One watchdog report from the Health and Human Services Inspector General recently found that thousands more children than previously thought may have been separated before the zero-tolerance policy officially began. Immigration officials are allowed to separate children if there is a concern for the child's well-being, if a parent has a criminal charge or if there are serious health risks.

Under a federal court order, Health and Human Services has released 2,735 out of the 2,816 children who were separated from their parents under the zero tolerance policy in May and June 2018. Most of those children, 2,155, were reunited with their parents while others were sent to live with sponsors or turned 18.

However, Justice Department lawyers have recently argued in the same court case that it would be overly burdensome to reunite the potentially thousands of children separated before zero tolerance went into effect. The HHS report estimated that thousands of immigrant children were separated prior to zero tolerance, due to a covert pilot program run by DHS in El Paso beginning in July 2017.

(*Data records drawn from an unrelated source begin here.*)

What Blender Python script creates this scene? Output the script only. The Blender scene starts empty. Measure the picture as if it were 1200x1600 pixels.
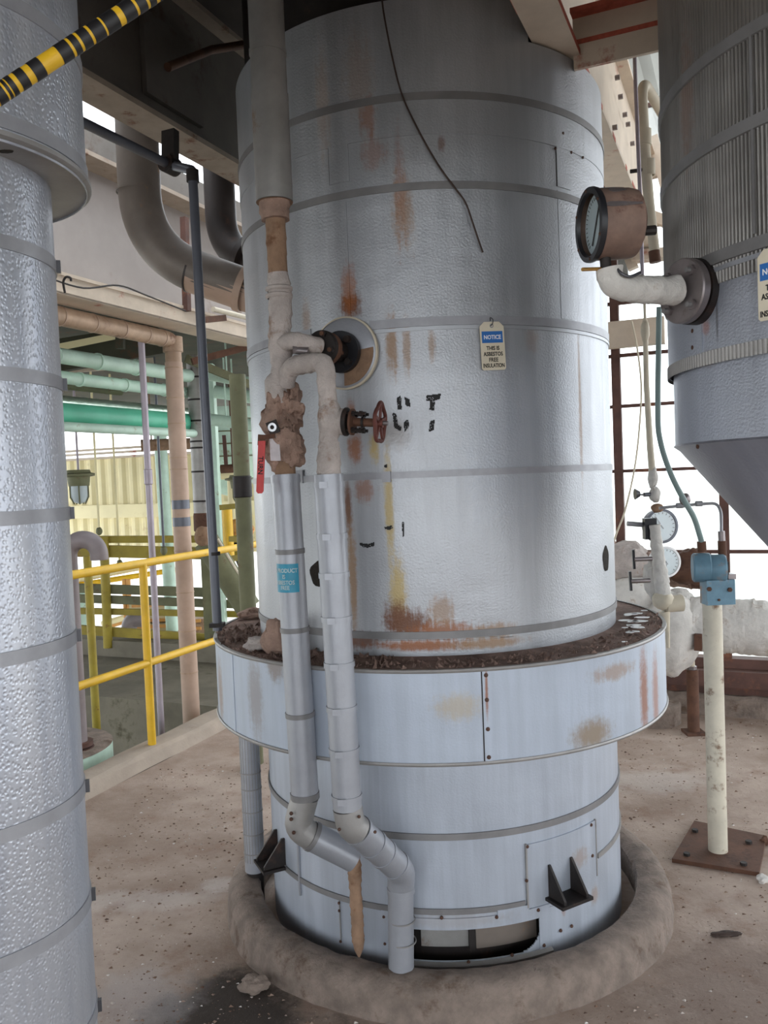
import bpy, math, random
from mathutils import Vector, Matrix, noise
rnd = random.Random(7)
S = bpy.context.scene
COL = S.collection

# ------------------------------------------------------------------ camera
H = 1.57
PITCH, ROLL, FPX = math.radians(2.4), math.radians(2.3), 1300.0
_R = Vector((1, 0, 0)); _U = Vector((0, math.sin(PITCH), math.cos(PITCH))); _F = Vector((0, math.cos(PITCH), -math.sin(PITCH)))
CR = _R * math.cos(ROLL) - _U * math.sin(ROLL)
CU = _R * math.sin(ROLL) + _U * math.cos(ROLL)
cam = bpy.data.cameras.new('camera'); cam_o = bpy.data.objects.new('camera', cam); COL.objects.link(cam_o)
cam.sensor_fit = 'VERTICAL'; cam.sensor_height = 24.0; cam.lens = 24.0 * FPX / 1600.0
cam.clip_start = 0.02; cam.clip_end = 300
m3 = Matrix((CR, CU, -_F)).transposed()
cam_o.matrix_world = Matrix.Translation((0, 0, H)) @ m3.to_4x4()
S.camera = cam_o

# ------------------------------------------------------------------ sky and exposure
W = bpy.data.worlds.new('overcast_sky'); S.world = W; W.use_nodes = True
wn = W.node_tree.nodes; wl = W.node_tree.links
bg = wn['Background']
bg.inputs['Color'].default_value = (0.89, 0.945, 1.0, 1); bg.inputs['Strength'].default_value = 1.0
S.view_settings.view_transform = 'Standard'; S.view_settings.look = 'None'
S.view_settings.exposure = 2.1; S.view_settings.gamma = 1.0; S.view_settings.use_curve_mapping = False

# ------------------------------------------------------------------ helpers: places
def ray(px, py): return _F + CR * ((px - 600) / FPX) + CU * ((800 - py) / FPX)
def at(px, py, Y):
    d = ray(px, py); t = Y / d.y
    return Vector((d.x * t, Y, H + d.z * t))
def gz(px, py, z=0.0):
    d = ray(px, py); t = (z - H) / d.z
    return Vector((d.x * t, d.y * t, z))
AZ = math.radians(23.5)
AV = Vector((math.sin(AZ), math.cos(AZ), 0)); BV = Vector((math.cos(AZ), -math.sin(AZ), 0)); ZV = Vector((0, 0, 1))
def on_plane(px, py, o, n):
    d = ray(px, py); t = (o - Vector((0, 0, H))).dot(n) / d.dot(n)
    return Vector((0, 0, H)) + d * t
def cyl(c, th, r, z): return Vector((c[0] + r * math.sin(th), c[1] - r * math.cos(th), z))
def on_cyl(px, py, c, r):
    d = ray(px, py); a = d.x ** 2 + d.y ** 2; b = -2 * (d.x * c[0] + d.y * c[1]); k = c[0] ** 2 + c[1] ** 2 - r * r
    D = max(b * b - 4 * a * k, 0); t = (-b - math.sqrt(D)) / (2 * a)
    return math.atan2(d.x * t - c[0], c[1] - d.y * t), H + d.z * t

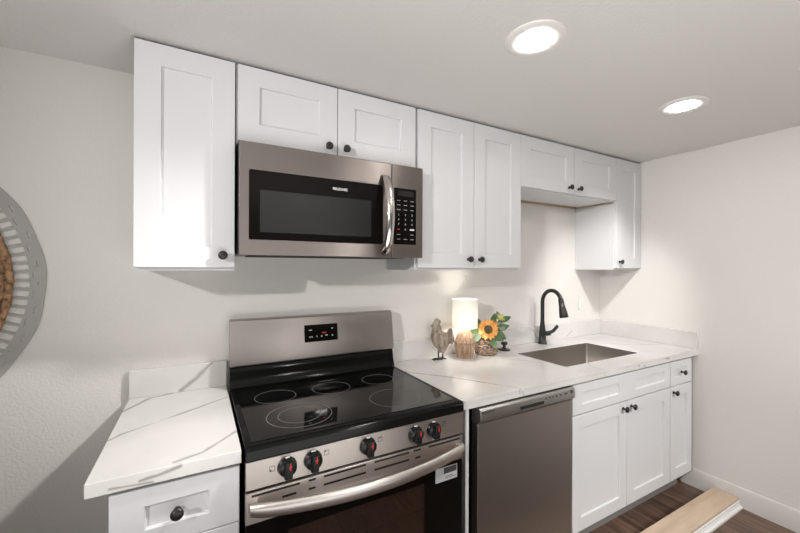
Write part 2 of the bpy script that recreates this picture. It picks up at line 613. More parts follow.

Justice Department lawyer Scott Stewart argued before Judge Dana Sabraw in the Southern District of California last week that finding and reuniting children separated from their parents prior to zero tolerance "dramatically changes the complexity of this case from the government's perspective."

Sabraw, who is still considering whether to order the government to reunited children separated prior to zero tolerance, told Stewart, “It’s important to recognize we are talking about human beings.”